I was afraid this was going to be a continuous $\times$ continuous $\times$ categorical interaction... OK, here goes - first, we create some toy data (foo
is a binary predictor, bar
and baz
are continuous, dv
is the dependent variable):
set.seed(1)
obs <- data.frame(foo=sample(c("A","B"),size=100,replace=TRUE),
bar=sample(1:10,size=100,replace=TRUE),
baz=sample(1:10,size=100,replace=TRUE),
dv=rnorm(100))
We then fit the model and look at the three-way interaction:
model <- lm(dv~foo*bar*baz,data=obs)
anova(update(model,.~.-foo:bar:baz),model)

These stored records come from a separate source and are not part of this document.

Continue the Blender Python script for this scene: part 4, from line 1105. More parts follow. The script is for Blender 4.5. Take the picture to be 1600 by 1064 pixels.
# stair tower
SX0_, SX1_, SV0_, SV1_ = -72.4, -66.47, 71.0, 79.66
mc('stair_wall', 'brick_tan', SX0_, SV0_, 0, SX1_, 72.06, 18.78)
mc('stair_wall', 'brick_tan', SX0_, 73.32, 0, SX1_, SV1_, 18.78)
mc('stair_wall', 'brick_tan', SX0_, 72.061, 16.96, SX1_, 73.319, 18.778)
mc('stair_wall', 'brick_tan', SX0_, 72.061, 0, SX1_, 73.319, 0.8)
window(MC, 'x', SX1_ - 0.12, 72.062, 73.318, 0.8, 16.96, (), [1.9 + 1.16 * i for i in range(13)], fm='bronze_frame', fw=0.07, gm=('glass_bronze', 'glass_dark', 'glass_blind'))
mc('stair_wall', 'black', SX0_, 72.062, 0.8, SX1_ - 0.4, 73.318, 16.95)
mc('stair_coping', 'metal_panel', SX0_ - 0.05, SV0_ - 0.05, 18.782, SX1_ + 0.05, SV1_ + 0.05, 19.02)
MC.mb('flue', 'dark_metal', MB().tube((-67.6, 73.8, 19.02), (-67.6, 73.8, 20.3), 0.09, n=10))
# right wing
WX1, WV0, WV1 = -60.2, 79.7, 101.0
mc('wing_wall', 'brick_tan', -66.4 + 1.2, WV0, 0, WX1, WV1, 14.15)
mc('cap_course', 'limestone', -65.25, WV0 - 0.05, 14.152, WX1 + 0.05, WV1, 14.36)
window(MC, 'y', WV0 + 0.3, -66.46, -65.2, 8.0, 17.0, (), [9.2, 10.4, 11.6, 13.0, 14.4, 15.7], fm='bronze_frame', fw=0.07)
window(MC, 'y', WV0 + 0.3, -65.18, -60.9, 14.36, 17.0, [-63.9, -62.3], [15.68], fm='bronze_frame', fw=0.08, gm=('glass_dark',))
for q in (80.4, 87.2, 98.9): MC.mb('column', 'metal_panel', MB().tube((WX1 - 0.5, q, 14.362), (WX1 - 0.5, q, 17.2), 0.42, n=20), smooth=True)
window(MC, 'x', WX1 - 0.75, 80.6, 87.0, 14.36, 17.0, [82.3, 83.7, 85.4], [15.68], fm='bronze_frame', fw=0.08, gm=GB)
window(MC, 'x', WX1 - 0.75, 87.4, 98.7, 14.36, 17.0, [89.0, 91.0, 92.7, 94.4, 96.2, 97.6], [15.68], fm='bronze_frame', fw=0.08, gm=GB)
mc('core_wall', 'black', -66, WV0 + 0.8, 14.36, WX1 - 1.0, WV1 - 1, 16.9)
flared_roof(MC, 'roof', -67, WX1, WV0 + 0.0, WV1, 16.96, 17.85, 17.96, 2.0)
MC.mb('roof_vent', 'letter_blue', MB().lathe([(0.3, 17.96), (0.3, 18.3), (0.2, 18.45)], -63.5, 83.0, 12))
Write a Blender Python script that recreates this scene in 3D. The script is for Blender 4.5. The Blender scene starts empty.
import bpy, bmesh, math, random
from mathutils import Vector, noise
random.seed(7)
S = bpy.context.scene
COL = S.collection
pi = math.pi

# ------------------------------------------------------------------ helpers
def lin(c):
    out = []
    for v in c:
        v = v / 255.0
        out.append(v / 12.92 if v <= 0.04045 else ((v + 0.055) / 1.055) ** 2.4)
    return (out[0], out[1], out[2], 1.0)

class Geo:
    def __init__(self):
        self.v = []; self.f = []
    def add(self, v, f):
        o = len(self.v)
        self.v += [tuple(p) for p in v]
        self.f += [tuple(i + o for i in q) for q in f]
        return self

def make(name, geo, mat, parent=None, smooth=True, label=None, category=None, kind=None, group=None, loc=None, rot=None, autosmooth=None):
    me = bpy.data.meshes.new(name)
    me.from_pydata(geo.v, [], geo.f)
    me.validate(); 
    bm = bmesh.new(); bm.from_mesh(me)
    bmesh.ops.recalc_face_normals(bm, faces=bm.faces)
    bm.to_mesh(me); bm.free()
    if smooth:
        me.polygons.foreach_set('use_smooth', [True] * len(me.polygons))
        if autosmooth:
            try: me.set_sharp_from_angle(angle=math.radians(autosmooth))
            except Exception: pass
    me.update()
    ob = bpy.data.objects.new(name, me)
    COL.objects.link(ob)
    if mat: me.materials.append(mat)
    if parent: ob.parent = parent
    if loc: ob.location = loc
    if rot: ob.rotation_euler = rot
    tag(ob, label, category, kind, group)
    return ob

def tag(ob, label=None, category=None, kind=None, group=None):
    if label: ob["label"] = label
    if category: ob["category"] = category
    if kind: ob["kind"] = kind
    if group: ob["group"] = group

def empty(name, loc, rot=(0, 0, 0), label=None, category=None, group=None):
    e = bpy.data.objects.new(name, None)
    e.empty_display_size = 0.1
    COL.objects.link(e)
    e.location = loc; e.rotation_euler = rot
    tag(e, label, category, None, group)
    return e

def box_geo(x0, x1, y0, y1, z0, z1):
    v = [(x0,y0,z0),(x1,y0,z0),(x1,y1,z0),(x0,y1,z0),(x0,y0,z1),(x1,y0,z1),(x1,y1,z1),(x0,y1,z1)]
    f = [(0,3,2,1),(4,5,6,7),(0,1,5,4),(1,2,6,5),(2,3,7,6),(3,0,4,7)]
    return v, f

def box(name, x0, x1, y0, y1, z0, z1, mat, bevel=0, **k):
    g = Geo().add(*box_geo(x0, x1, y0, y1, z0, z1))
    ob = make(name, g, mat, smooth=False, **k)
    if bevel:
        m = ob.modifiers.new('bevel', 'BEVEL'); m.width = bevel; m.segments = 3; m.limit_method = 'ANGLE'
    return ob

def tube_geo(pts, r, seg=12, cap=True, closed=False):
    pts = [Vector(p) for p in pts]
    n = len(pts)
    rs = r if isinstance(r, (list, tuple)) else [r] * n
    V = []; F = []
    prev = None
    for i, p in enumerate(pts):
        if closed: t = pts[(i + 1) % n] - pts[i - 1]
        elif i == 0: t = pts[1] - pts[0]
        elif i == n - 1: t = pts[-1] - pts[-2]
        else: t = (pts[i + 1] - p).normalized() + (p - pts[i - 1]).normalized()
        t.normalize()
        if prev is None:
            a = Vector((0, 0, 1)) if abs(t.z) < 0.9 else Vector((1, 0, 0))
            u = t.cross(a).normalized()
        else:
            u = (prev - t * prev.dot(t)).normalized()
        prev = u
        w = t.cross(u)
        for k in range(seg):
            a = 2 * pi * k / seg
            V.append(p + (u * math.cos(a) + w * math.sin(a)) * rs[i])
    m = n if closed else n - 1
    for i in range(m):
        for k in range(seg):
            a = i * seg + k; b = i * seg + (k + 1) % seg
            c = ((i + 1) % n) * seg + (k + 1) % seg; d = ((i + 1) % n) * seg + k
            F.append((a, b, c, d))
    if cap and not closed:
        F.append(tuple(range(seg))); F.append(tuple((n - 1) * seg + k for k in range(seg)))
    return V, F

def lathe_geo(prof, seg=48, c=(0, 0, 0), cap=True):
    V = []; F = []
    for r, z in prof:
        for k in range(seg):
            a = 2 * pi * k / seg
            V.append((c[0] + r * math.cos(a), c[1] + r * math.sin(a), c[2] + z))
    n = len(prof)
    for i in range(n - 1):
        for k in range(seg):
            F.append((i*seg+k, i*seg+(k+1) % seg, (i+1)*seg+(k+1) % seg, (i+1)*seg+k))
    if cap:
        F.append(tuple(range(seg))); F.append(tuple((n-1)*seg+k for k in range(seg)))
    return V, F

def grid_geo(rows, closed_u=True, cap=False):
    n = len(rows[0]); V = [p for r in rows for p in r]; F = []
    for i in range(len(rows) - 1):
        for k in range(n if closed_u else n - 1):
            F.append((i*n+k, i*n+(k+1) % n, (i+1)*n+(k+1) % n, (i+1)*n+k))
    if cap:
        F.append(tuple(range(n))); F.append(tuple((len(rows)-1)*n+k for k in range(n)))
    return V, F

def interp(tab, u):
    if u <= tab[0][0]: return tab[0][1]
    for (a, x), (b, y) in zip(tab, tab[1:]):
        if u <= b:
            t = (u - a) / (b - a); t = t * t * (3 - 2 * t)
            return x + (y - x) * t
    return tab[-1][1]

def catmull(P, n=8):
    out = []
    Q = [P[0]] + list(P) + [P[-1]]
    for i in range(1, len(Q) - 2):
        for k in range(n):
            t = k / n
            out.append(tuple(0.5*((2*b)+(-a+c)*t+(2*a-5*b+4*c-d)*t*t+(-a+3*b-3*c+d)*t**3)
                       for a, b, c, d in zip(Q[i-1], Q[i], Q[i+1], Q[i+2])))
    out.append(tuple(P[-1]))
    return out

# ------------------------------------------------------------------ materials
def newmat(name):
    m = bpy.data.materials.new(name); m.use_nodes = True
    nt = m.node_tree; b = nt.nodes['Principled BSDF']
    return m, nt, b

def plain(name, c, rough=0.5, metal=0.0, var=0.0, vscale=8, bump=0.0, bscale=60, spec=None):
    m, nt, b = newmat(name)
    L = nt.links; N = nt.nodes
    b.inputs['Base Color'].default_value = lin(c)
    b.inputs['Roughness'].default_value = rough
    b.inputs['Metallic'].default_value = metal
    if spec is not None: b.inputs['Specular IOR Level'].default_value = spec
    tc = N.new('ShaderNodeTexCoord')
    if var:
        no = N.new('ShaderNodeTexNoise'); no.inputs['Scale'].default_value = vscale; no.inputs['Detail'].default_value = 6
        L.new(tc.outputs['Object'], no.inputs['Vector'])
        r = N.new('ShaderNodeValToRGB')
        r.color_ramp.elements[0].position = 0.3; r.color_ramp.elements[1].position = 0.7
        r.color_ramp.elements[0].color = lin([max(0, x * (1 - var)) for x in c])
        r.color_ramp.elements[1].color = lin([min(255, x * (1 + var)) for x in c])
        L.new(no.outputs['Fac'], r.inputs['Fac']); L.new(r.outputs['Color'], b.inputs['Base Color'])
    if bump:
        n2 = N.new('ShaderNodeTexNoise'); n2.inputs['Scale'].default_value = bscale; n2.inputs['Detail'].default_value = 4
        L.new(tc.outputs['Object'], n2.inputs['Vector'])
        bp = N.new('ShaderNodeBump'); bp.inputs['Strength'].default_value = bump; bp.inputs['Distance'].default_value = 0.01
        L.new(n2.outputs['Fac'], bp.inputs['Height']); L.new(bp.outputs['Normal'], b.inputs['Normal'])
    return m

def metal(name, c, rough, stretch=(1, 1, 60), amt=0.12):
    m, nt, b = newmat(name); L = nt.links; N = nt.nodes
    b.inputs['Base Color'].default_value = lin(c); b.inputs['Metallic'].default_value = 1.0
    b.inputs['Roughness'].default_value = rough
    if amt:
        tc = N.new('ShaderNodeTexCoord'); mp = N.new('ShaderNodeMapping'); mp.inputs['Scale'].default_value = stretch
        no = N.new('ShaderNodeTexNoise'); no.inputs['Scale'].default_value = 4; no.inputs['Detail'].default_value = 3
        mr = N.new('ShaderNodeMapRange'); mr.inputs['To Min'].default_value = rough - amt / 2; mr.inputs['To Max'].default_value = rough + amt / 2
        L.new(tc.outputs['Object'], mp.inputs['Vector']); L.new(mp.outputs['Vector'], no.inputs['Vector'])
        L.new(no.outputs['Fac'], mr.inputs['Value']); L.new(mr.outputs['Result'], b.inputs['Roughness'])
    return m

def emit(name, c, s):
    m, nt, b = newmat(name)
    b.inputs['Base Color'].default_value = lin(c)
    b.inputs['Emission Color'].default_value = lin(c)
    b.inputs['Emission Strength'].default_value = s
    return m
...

Now, for understanding the interaction, we plot the fits. The problem is that we have three independent variables, so we would really need a 4d plot, which is rather hard to do ;-). In our case, we can simply plot the fits against bar
and baz
in two separate plots, one for each level of foo
. First calculate the fits:
fit.A <- data.frame(foo="A",bar=rep(1:10,10),baz=rep(1:10,each=10))
fit.A$pred <- predict(model,newdata=fit.A)
fit.B <- data.frame(foo="B",bar=rep(1:10,10),baz=rep(1:10,each=10))
fit.B$pred <- predict(model,newdata=fit.B)
Next, plot the two 3d plots side by side, taking care to use the same scaling for the $z$ axis to be able to compare the plots:
par(mfrow=c(1,2),mai=c(0,0.1,0.2,0)+.02)
persp(x=1:10,y=1:10,z=matrix(fit.A$pred,nrow=10,ncol=10,byrow=TRUE),
xlab="bar",ylab="baz",zlab="fit",main="foo = A",zlim=c(-.8,1.1))
persp(x=1:10,y=1:10,z=matrix(fit.B$pred,nrow=10,ncol=10,byrow=TRUE),
xlab="bar",ylab="baz",zlab="fit",main="foo = B",zlim=c(-.8,1.1))
Result:

We see how the way the fit depends on (both!) bar
and baz
depends on the value of foo
, and we can start to describe and interpret the fitted relationship. Yes, this is hard to digest. Three-way interactions always are... Statistics are easy, interpretation is hard...
Look at ?persp
to see how you can prettify the graph. Browsing the R Graph Gallery may also be inspirational.